A run of records:
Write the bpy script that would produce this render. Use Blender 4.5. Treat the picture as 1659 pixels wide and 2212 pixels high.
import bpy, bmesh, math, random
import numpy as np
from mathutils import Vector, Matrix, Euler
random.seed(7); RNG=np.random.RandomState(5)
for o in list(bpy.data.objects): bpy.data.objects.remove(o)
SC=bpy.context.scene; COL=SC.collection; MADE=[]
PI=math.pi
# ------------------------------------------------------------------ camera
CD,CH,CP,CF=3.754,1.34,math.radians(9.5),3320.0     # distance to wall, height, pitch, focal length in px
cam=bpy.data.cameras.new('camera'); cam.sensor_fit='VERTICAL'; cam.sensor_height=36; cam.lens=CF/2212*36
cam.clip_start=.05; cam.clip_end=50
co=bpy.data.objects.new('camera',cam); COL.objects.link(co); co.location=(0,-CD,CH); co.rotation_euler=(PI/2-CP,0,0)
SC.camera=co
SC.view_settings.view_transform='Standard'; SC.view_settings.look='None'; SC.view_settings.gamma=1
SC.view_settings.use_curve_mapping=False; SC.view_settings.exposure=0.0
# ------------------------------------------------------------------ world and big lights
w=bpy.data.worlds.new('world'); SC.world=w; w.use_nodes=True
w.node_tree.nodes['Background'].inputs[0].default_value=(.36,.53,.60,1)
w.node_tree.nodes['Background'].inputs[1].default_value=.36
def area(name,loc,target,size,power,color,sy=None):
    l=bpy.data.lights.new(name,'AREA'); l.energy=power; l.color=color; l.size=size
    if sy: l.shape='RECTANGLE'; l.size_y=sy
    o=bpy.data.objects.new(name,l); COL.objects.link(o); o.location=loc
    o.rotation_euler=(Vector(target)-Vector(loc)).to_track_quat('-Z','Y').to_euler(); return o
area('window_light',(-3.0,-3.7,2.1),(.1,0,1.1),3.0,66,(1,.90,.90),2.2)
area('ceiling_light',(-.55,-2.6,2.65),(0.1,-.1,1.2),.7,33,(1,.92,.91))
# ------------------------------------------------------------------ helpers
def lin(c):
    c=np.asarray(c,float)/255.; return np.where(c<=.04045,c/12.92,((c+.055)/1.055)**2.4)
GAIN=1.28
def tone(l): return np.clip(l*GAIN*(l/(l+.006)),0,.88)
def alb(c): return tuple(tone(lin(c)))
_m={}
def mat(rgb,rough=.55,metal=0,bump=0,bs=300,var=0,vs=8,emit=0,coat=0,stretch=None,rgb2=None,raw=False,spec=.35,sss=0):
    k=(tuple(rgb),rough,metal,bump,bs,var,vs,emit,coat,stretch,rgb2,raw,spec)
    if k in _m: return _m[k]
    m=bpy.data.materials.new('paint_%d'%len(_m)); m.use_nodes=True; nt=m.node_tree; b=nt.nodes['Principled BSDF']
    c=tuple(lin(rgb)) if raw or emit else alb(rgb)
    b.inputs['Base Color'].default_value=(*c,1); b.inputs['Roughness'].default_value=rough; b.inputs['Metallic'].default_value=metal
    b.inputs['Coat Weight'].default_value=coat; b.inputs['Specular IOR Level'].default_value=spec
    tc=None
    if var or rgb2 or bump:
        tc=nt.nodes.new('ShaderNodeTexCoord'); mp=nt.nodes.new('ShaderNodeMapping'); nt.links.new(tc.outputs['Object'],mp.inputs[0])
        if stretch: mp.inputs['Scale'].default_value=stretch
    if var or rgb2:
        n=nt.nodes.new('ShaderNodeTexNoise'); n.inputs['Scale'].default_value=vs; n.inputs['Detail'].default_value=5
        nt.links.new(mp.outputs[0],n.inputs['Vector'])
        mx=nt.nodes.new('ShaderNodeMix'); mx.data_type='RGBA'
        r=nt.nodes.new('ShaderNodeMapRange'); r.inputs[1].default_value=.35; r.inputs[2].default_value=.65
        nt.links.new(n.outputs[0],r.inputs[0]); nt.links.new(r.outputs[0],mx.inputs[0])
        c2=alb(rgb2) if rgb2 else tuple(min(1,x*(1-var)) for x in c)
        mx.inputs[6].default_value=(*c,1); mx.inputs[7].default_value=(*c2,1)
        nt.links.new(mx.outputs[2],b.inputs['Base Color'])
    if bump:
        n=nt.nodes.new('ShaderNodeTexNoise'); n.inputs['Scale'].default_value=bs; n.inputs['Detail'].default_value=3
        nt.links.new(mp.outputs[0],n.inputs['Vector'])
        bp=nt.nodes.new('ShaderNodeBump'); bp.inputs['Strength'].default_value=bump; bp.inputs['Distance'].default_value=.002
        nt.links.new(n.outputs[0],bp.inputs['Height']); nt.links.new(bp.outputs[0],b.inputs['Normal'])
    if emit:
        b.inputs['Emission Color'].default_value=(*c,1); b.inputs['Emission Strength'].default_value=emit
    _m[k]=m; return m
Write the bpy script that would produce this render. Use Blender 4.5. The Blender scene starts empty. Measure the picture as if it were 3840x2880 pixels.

== Given instruction ==
Output the full listing without altering anything.

== Solution to the problem ==
Write the bpy script that would produce this render. Use Blender 4.5. Treat the picture as 1659 pixels wide and 2212 pixels high.
import bpy, bmesh, math, random
import numpy as np
from mathutils import Vector, Matrix, Euler
random.seed(7); RNG=np.random.RandomState(5)
for o in list(bpy.data.objects): bpy.data.objects.remove(o)
SC=bpy.context.scene; COL=SC.collection; MADE=[]
PI=math.pi
# ------------------------------------------------------------------ camera
CD,CH,CP,CF=3.754,1.34,math.radians(9.5),3320.0     # distance to wall, height, pitch, focal length in px
cam=bpy.data.cameras.new('camera'); cam.sensor_fit='VERTICAL'; cam.sensor_height=36; cam.lens=CF/2212*36
cam.clip_start=.05; cam.clip_end=50
co=bpy.data.objects.new('camera',cam); COL.objects.link(co); co.location=(0,-CD,CH); co.rotation_euler=(PI/2-CP,0,0)
SC.camera=co
SC.view_settings.view_transform='Standard'; SC.view_settings.look='None'; SC.view_settings.gamma=1
SC.view_settings.use_curve_mapping=False; SC.view_settings.exposure=0.0
# ------------------------------------------------------------------ world and big lights
w=bpy.data.worlds.new('world'); SC.world=w; w.use_nodes=True
w.node_tree.nodes['Background'].inputs[0].default_value=(.36,.53,.60,1)
w.node_tree.nodes['Background'].inputs[1].default_value=.36
def area(name,loc,target,size,power,color,sy=None):
    l=bpy.data.lights.new(name,'AREA'); l.energy=power; l.color=color; l.size=size
    if sy: l.shape='RECTANGLE'; l.size_y=sy
    o=bpy.data.objects.new(name,l); COL.objects.link(o); o.location=loc
    o.rotation_euler=(Vector(target)-Vector(loc)).to_track_quat('-Z','Y').to_euler(); return o
area('window_light',(-3.0,-3.7,2.1),(.1,0,1.1),3.0,66,(1,.90,.90),2.2)
area('ceiling_light',(-.55,-2.6,2.65),(0.1,-.1,1.2),.7,33,(1,.92,.91))
# ------------------------------------------------------------------ helpers
def lin(c):
    c=np.asarray(c,float)/255.; return np.where(c<=.04045,c/12.92,((c+.055)/1.055)**2.4)
GAIN=1.28
def tone(l): return np.clip(l*GAIN*(l/(l+.006)),0,.88)
def alb(c): return tuple(tone(lin(c)))
_m={}
def mat(rgb,rough=.55,metal=0,bump=0,bs=300,var=0,vs=8,emit=0,coat=0,stretch=None,rgb2=None,raw=False,spec=.35,sss=0):
    k=(tuple(rgb),rough,metal,bump,bs,var,vs,emit,coat,stretch,rgb2,raw,spec)
    if k in _m: return _m[k]
    m=bpy.data.materials.new('paint_%d'%len(_m)); m.use_nodes=True; nt=m.node_tree; b=nt.nodes['Principled BSDF']
    c=tuple(lin(rgb)) if raw or emit else alb(rgb)
    b.inputs['Base Color'].default_value=(*c,1); b.inputs['Roughness'].default_value=rough; b.inputs['Metallic'].default_value=metal
    b.inputs['Coat Weight'].default_value=coat; b.inputs['Specular IOR Level'].default_value=spec
    tc=None
    if var or rgb2 or bump:
        tc=nt.nodes.new('ShaderNodeTexCoord'); mp=nt.nodes.new('ShaderNodeMapping'); nt.links.new(tc.outputs['Object'],mp.inputs[0])
        if stretch: mp.inputs['Scale'].default_value=stretch
    if var or rgb2:
        n=nt.nodes.new('ShaderNodeTexNoise'); n.inputs['Scale'].default_value=vs; n.inputs['Detail'].default_value=5
        nt.links.new(mp.outputs[0],n.inputs['Vector'])
        mx=nt.nodes.new('ShaderNodeMix'); mx.data_type='RGBA'
        r=nt.nodes.new('ShaderNodeMapRange'); r.inputs[1].default_value=.35; r.inputs[2].default_value=.65
        nt.links.new(n.outputs[0],r.inputs[0]); nt.links.new(r.outputs[0],mx.inputs[0])
        c2=alb(rgb2) if rgb2 else tuple(min(1,x*(1-var)) for x in c)
        mx.inputs[6].default_value=(*c,1); mx.inputs[7].default_value=(*c2,1)
        nt.links.new(mx.outputs[2],b.inputs['Base Color'])
    if bump:
        n=nt.nodes.new('ShaderNodeTexNoise'); n.inputs['Scale'].default_value=bs; n.inputs['Detail'].default_value=3
        nt.links.new(mp.outputs[0],n.inputs['Vector'])
        bp=nt.nodes.new('ShaderNodeBump'); bp.inputs['Strength'].default_value=bump; bp.inputs['Distance'].default_value=.002
        nt.links.new(n.outputs[0],bp.inputs['Height']); nt.links.new(bp.outputs[0],b.inputs['Normal'])
    if emit:
        b.inputs['Emission Color'].default_value=(*c,1); b.inputs['Emission Strength'].default_value=emit
    _m[k]=m; return m
Write the bpy script that would produce this render. Use Blender 4.5. The Blender scene starts empty. Measure the picture as if it were 3840x2880 pixels.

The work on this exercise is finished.